So, why is there a prayer from medieval Spain in the “old red hymnal” (Hymns of the Spirit) ? See page 139, under the heading “Prayers for Righteousness of Life”:
Grant us, O Lord, to pass this day in gladness and peace, without stumbling
and without stain; that, reaching the eventide victorious over all temptation, we may praise thee, the eternal God, who art blessed for evermore, and dost govern all things. Amen.
The index identifies it from the Mozarabic Rite — the dominant form of worship in Muslim Spain, as distinguished by the now-dominant Latin Rite — is a darling interest of students of liturgy, preserved in a single chapel among the Catholics, but revived by the Anglicans in Spain. A trial prayerbook in Mexico strongly commended by the United States Episcopalians also revived the Mozarabic rite. It didn’t take.
But this prayer in particular was widely antologized, found in ecumenical hymnals for youth and the armed forces, plus Episcopalian, Lutheran and Congregationalist formulations, from the Progressive Age to the Second World War — the era Hymns of the Spirit (1937) was composed. An Episcopal prayerbook for solders and saliors puts the prayer under a heading that typifies the time: “For victory over temptation.” Likewise one for scouts: “For purity”. (PDF)

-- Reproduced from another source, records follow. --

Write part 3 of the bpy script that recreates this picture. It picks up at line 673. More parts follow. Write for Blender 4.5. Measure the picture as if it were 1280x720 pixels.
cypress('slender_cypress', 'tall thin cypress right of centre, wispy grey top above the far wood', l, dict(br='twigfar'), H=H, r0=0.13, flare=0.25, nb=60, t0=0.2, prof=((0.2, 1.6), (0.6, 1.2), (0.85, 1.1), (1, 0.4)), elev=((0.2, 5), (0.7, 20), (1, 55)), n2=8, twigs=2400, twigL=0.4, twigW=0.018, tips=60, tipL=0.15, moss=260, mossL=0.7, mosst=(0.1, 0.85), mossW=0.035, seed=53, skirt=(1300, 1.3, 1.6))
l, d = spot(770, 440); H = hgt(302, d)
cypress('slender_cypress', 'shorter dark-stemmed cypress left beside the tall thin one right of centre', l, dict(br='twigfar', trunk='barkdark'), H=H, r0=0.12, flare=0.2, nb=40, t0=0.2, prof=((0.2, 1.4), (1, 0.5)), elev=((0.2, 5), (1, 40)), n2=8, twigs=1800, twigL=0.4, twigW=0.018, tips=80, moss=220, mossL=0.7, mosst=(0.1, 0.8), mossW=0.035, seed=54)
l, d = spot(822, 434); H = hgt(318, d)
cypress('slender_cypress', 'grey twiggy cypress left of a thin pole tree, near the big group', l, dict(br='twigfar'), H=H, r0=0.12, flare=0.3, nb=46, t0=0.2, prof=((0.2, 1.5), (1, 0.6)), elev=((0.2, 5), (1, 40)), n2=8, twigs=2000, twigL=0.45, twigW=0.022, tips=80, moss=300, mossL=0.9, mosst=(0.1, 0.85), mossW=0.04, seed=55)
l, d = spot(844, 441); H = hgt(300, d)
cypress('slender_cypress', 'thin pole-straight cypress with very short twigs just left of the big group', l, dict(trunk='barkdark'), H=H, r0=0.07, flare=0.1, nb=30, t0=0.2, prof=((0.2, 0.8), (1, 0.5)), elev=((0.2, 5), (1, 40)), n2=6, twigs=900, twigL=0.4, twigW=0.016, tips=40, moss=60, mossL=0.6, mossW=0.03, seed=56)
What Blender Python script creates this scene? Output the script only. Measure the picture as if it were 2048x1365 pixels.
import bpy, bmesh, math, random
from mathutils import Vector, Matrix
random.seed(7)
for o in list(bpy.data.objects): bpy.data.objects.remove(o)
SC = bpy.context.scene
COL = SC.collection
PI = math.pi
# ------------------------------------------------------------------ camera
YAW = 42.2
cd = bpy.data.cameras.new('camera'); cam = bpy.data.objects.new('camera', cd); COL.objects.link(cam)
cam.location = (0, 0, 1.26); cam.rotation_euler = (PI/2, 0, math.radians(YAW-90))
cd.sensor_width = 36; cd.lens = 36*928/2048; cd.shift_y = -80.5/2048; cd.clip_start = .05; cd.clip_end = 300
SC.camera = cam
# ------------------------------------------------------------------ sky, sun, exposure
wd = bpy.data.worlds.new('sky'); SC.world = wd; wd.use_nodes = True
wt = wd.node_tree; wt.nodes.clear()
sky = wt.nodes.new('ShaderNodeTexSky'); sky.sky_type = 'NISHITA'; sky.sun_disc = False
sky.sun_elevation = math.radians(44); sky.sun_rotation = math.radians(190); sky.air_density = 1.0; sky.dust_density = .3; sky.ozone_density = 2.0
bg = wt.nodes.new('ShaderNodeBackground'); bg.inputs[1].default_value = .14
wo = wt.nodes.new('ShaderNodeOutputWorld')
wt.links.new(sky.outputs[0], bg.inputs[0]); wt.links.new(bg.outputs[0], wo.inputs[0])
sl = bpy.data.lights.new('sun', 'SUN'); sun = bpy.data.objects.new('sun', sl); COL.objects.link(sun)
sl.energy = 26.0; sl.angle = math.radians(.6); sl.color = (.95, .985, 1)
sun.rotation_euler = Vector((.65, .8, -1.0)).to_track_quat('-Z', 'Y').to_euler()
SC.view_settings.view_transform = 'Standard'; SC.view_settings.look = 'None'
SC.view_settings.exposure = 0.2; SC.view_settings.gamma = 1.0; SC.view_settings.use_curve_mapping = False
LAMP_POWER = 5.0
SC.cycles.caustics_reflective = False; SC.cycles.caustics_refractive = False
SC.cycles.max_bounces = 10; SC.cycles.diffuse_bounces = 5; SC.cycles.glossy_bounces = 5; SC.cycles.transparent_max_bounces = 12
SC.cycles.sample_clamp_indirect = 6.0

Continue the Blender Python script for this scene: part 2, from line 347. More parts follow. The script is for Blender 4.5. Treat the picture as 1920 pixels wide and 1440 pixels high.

So where does this bit of liturgical saltpeter appear in English translation? Hard to say. I cannot yet find a reference earlier than 1913, and nothing quite like it appears in the studies the Episcopalians made for the Mexican church, this Collect for Grace being the closest (and perhaps the source) in Charles R. Hale’s Mozarabic Collects Translated and Arranged from the Ancient Liturgy of the Spanish Church (1881):
O Lord Jesus Christ, Who didst take upon Thee the weakness of our mortal nature; Grant that we may pass this day in safety, and without sin, resisting all the temptations of the enemy, and that at eventide we may joyfully praise Thee, O King Eternal; Through Thy mercy, O our God, Who art blessed, and dost live, and govern all things, world without end. Amen.
A good place to leave it.
What I always find fascinating about stuff like this, is that it points to a world of Unitarianism and Universalism that was far more liturgical. A world most contemporary UU’s often don’t know exists, or that we perhaps willfully deny the existence of. Perhaps because such a world does not fit inside our own internal narrative of who we have been (liberals with a shared prayer practice).